Si el hombre fracasa en conciliar la justicia y la libertad, fracasa en todo
Albert Camus (1913-1960) Filósofo argelino
El Congreso del Estado aprobó este miércoles una ley para proteger a activistas de derechos humanos y a periodistas, dado que con frecuencia son objeto de hostigamiento, amenazas e incluso agresiones físicas y hasta atentados contra su vida.
Desde luego, todo intento por reducir los riesgos contra ambos sectores, activistas y periodistas, es loable y digno de respaldo. En realidad, los diputados hacen lo que les alcanza, legislar sobre la materia. Ahora, la ley obliga a diferentes instancias de gobierno y del poder público en general, a implementar con celeridad medidas de protección cuando cualquiera de los integrantes de esos sectores se encuentre amenazado.
Digamos que en términos teóricos, es rescatable y debe respaldarse la nueva ley. El problema, empero, claramente no pasa por el marco legal, sino por los escenarios de violencia y de impunidad que dominan no la actividad de periodistas y defensores de derechos humanos en general, sino de toda la población.
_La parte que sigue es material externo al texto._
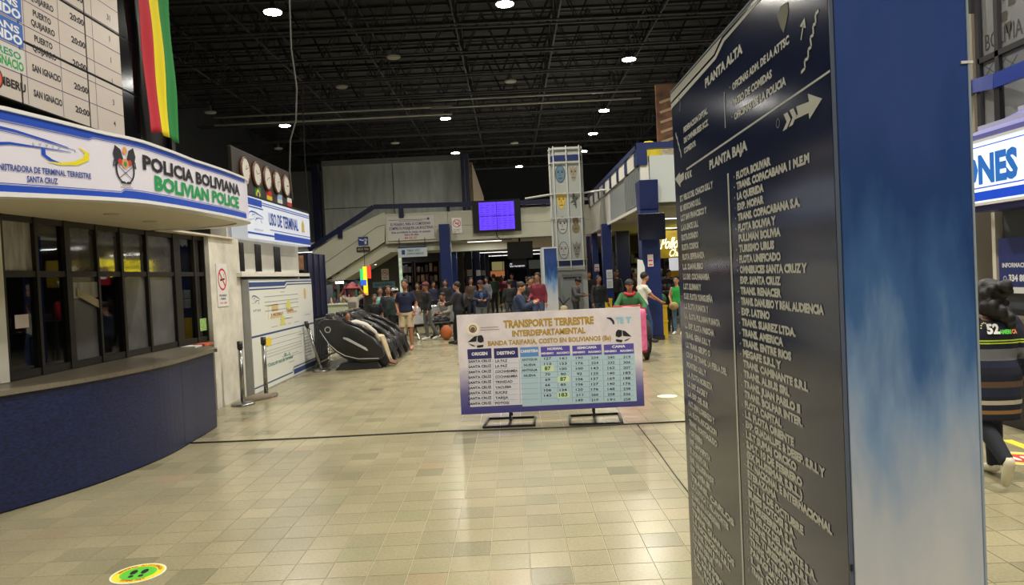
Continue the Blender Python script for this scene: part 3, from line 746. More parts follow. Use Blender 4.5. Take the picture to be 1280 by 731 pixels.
# flag
fl = thing('national_flag', 'long hanging flag in red yellow and green stripes on the black wall', 'flag', (-4.24, 9.2, 3.7))
fy = [PX(x, 165, -4.24).y for x in (186, 200, 211, 223)]; topshift = -.12
ztopf = 5.6
for k, (cn, c_) in enumerate((('red_stripe', (186, 32, 52)), ('yellow_stripe', (232, 214, 20)), ('green_stripe', (30, 128, 62)))):
    m = MB(); P = []; F = []; nu, nv = 6, 26
    zb0 = [PX(186, 165, -4.24).z, PX(198, 165, -4.24).z, PX(211, 172, -4.24).z, PX(223, 179, -4.24).z]
    for i in range(nu+1):
        t = i/nu; yv = fy[k]+(fy[k+1]-fy[k])*t; zb = zb0[k]+(zb0[k+1]-zb0[k])*t
        for j_ in range(nv+1):
            s = j_/nv; z = zb+(ztopf-zb)*s; P.append((-4.24+.018*math.sin(yv*22+s*1.5)+.01*math.sin(s*9+yv*5), yv+topshift*s, z))
    for i in range(nu):
        for j_ in range(nv): a = i*(nv+1)+j_; F.append((a, a+nv+1, a+nv+2, a+1))
    m.add(P, F); o = obj(cn, m, c3(*c_, rough=.75), fl, smooth=True); sm = o.modifiers.new('t', 'SOLIDIFY'); sm.thickness = .003
m = MB(); m.tube([(-4.24, fy[0]+topshift-.05, ztopf), (-4.24, fy[3]+topshift+.05, ztopf)], .015, 8); obj('rod', m, c3(60, 60, 60), fl)

# ================================================================== CLOCK BOARD
XC = -4.30; y0c, y1c = PX(289, 190, XC).y, PX(361, 215, XC).y
CF = Frame((XC, 0, 0), (0, 1, 0), (0, 0, 1))
cb = thing('clock_board', 'dark board of five round world clocks above small country flags', 'clock board', (XC, (y0c+y1c)/2, 2.9))
m = MB(); m.box(XC-.06, y0c, 2.9, XC, y1c, 3.93); obj('board', m, c3(58, 54, 50, rough=.4), cb, bevel=.008)
for i in range(5):
    u = y0c+(y1c-y0c)*(.17+.182*i); v = 3.62
    m = MB(); m.lathe((XC, u, v), [(.215, 0), (.225, .02), (.2, .05), (.18, .03)], 28, 'x'); obj('clock_rim', m, c3(96, 62, 52, rough=.35), cb, smooth=True)
    m = MB(); disc(m, CF, u, v, .185, d=.034); f_ = obj('clock_face', m, c3(214, 212, 205, rough=.4), cb)
    m = MB(); a1, a2 = 1.1+i*1.3, .4+i*.02
    stroke(m, CF, [(u, v), (u+.09*math.cos(a1), v+.09*math.sin(a1))], .014, .037); stroke(m, CF, [(u, v), (u+.14*math.sin(a2*3), v+.14*math.cos(a2*3))], .01, .037)
    for h_ in range(12): a = h_*PI/6; stroke(m, CF, [(u+.15*math.cos(a), v+.15*math.sin(a)), (u+.172*math.cos(a), v+.172*math.sin(a))], .01, .036)
    obj('clock_hand', m, c3(30, 30, 30), cb)
for i, st in enumerate(['br', 'bo', 'ar', 'py', 'x']):
    u = y0c+(y1c-y0c)*(.375+.2*i)-.0
    if i == 4: break
    wv = .30; v = 3.15; h_ = .26
    def st_(nm, a, b, c_): m = MB(); rect(m, CF, u-wv/2, v+h_*a, u+wv/2, v+h_*b, .004); obj(nm, m, c3(*c_, rough=.5), cb)
    if st == 'br': st_('flag_card', 0, 1, (30, 130, 60)); m = MB(); poly(m, CF, [(u-.12, v+.14), (u, v+.04), (u+.12, v+.14), (u, v+.24)], .006); obj('flag_diamond', m, c3(220, 200, 50), cb); m = MB(); disc(m, CF, u, v+.13, .045, d=.008); obj('flag_globe', m, c3(30, 50, 130), cb)
    if st == 'bo': st_('flag_card', 0, .33, (30, 130, 60)); st_('flag_card', .33, .66, (225, 200, 40)); st_('flag_card', .66, 1, (190, 40, 40))
    if st == 'ar': st_('flag_card', 0, .33, (150, 185, 215)); st_('flag_card', .33, .66, (225, 225, 225)); st_('flag_card', .66, 1, (150, 185, 215))
    if st == 'py': st_('flag_card', 0, .33, (190, 190, 200)); st_('flag_card', .33, .66, (200, 50, 50)); st_('flag_card', .66, 1, (225, 225, 225))

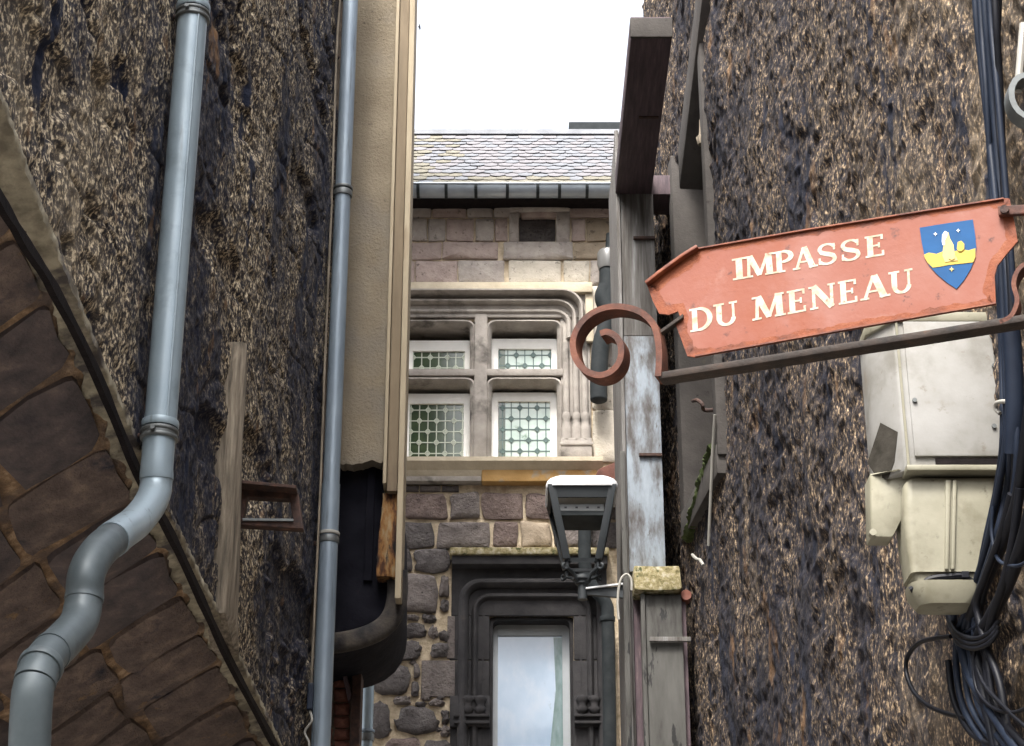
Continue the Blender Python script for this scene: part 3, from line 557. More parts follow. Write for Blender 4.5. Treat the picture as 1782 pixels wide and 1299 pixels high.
for (a_, b_, c_, d_) in ((782, 852, 1073, 1150), (782, 852, 1150, 1216), (782, 852, 1268, 1420), (733, 792, 1150, 1214), (778, 792, 1073, 1148), (998, 1050, 1073, 1150), (998, 1050, 1150, 1420)):
    bbox('jamb_stone', a_+.4, b_-.4, c_+.6, d_-.6, -.3 if a_ not in (733, 778) else -.02, .018 if a_ not in (733, 778) else .025, 'lava_mid' if a_ in (733, 778) else 'moulding_black', lw, bevel=.008)
bbox('jamb_base', 783, 853, 1214, 1268, -.2, .06, 'moulding_black', lw, bevel=.01)
bbox('jamb_base', 999, 1052, 1214, 1268, -.2, .06, 'moulding_black', lw, bevel=.01)
for (px) in (814, 836, 1013, 1034):
    x = bx(px, 1235); m = MB(); m.tube([(x, YB-.065, bz(y)) for y in (1216, 1221, 1226, 1232, 1238, 1244, 1250)], [.040, .052, .040, .030, .048, .036, .006], 12)
    m.build('column_base', 'moulding_black', lw, smooth=True, angle=60)
for (a_, b_) in ((790, 852), (999, 1052)):
    for y in (1247, 1259): bbox('base_band', a_, b_, y, y+5, .055, .09, 'moulding_black', lw, bevel=.005)
yo = .17; m = MB()
xo0, xo1, xi0, xi1 = bx(853, 1200), bx(998, 1200), bx(866, 1200), bx(980, 1200); zt0, zt1 = bz(1076), bz(1096); zb0, zb1 = bz(1420), bz(1291)
for lo, hi in (((xo0, zb0), (xi0, zt0)), ((xi1, zb0), (xo1, zt0)), ((xi0, zt1), (xi1, zt0)), ((xi0, bz(1302)), (xi1, zb1))): m.box((lo[0], YB+yo, lo[1]), (hi[0], YB+yo+.05, hi[1]))
m.build('window_frame', 'window_grey', lw, smooth=True, bevel=.004)
m = MB(); m.prism([B(964, 1098), B(981, 1098), B(981, 1292), B(958, 1292), B(968, 1190)], (0, .002, 0)); [None for _ in ()]
m.v = [(x, y+yo+.0165, z) for x, y, z in m.v]; m.build('curtain_edge', 'curtain_green', lw)
m = MB(); m.box((xi0-.004, YB+yo+.02, zb0), (xi1+.004, YB+yo+.028, zt1+.004)); m.build('glass', 'glass_sky', lw)

# -- eaves, gutter and slate roof
YE = YB-.32; ze = onY(891, 317, YE).z; RSL = math.radians(40)
m = MB(); m.box((X0, YB-.28, ze-.10), (X1, YB+.0-.004, ze-.03)); m.build('eaves_board', 'dark_strip', house_b)
roof = MB(); LR_ = 3.0; dv = Vector((0, math.cos(RSL), math.sin(RSL))); nv = Vector((0, -math.sin(RSL), math.cos(RSL)))
e0 = Vector((X0, YE+.02, ze)); e1 = Vector((X1, YE+.02, ze))
zr = onY(800, 234, YE+.02+2.2*1.0)
def ridge_len(py):
    d = ray(891, py); # distance up the slope where the sight line meets the roof plane
    t = (Vector((0, YE+.02, ze))-CAM).dot(nv)/d.dot(nv); return (CAM+d*t-Vector((0, YE+.02, ze))).dot(dv)
LR_ = ridge_len(234); print('roof slope length', LR_)
roof.prism([e0-nv*.04, e1-nv*.04, e1+dv*LR_-nv*.04, e0+dv*LR_-nv*.04], -nv*.06)
back = [e0+dv*LR_-nv*.04, e1+dv*LR_-nv*.04, e1+dv*LR_+Vector((0, 2.2, -1.9)), e0+dv*LR_+Vector((0, 2.2, -1.9))]
roof.prism(back, Vector((0, 0, -.06)))
ro = roof.build('roof', 'slate', house_b)
rs = random.Random(77); NR = 15; ex = LR_/(NR+.55)
smesh = {}
for mt in ('slate', 'slate_lilac', 'slate_lichen'):
    for v in range(3):
        ww = .131; pts = [(-ww/2, ex*1.5), (-ww/2, ex*.35), (-ww*.36, ex*.12), (-ww*.14, 0), (ww*.14, 0), (ww*.36, ex*.12), (ww/2, ex*.35), (ww/2, ex*1.5)]
        pts = [(a+rs.uniform(-.006, .006), b+rs.uniform(-.012, .012)) for a, b in pts]
        mm = MB(); mm.prism([Vector((a, 0, 0))+dv*b for a, b in pts], nv*.004); o = mm.build('slate', mt, None); smesh[mt, v] = o.data; bpy.data.objects.remove(o)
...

Hoy la presión de la criminalidad organizada y no organizada, es tal que las agresiones y aun los asesinatos son constantes en medio de una completa impunidad.
Por tanto, más que leyes, lo que se requiere son decisiones gubernamentales del más alto nivel para comenzar a revertir los alarmantes índices de criminalidad, para lo cual no hay otro camino que combatir y reducir a los cárteles pero también a los delincuentes que en grupos pequeños o aun en lo individual siembran el terror y dominan este país desde hace dos décadas. Michoacán, desde luego, está lejos de ser la excepción.
Como sea, habrá que ver cómo opera en los hechos el nuevo mecanismo legal de protección a activistas y periodistas, a la espera de que no haya sido aprobada la ley en ese sentido solo porque así lo impone “la moda” o por ser políticamente correctos, sino porque en verdad desde el poder público hay el compromiso de hacer lo que razonablemente esté al alcance para proteger a dos sectores fundamentales en la democracia, pero paradójicamente de los más vulnerables.
Y a la pesadilla ya solo le quedan 468 días.